Cuando yo era joven y díscolo e iba al cine me gustaba subir con la tropa a gallinero...
Cuando yo era joven y
díscolo e iba al cine me gustaba subir con la tropa a gallinero.
Era el espacio donde se tomaba la iniciativa para protestar si la película se
hallaba en mal estado, si se producían cortes o si se censuraban los besos de
los protagonistas. Sin aquel espacio libérrimo de gallinero, donde accedíamos
cuarenta y la madre, no lo hubiéramos pasado tan bien. ¿Que la película era
mala? El cachondeo general que montábamos nos sacaba del hastío. ¿Que los
diálogos no había oído que los captase? Poníamos sonido colectivo en do mayor.
¿Que el morreo entre el chico y la chica del film nos parecía logrado? Aplausos
y pitadas entusiastas. ¿Que el argumento se alteraba cuando llegaban escenas de
amor que se nos hurtaban? Pataleo general, poco comprendido por las gentes de
bien que se sentaban en butaca de patio. ¿Que nos reconcomía la ansiedad del
film? Nos poníamos las botas a pipas. Así que reivindico el noble gallinero.
Ese ámbito que rezumó siempre olor a proletariado.
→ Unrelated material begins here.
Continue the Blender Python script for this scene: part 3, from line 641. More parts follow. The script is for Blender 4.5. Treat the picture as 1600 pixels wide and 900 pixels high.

Claro, eso era en otros
tiempos; hoy no se habla ya de clase obrera, solo se menciona a la gente difusa, y a este paso ni vamos a saber
de qué materia humana laboriosa se compone la sociedad. Se ve que nadie quiere
estar hoy en gallinero, y de ahí a que la película
sea repe y ya la hayamos visto y que además la dirijan los de siempre solo hay
un paso. De seguir así volveremos a tragar el NO-DO.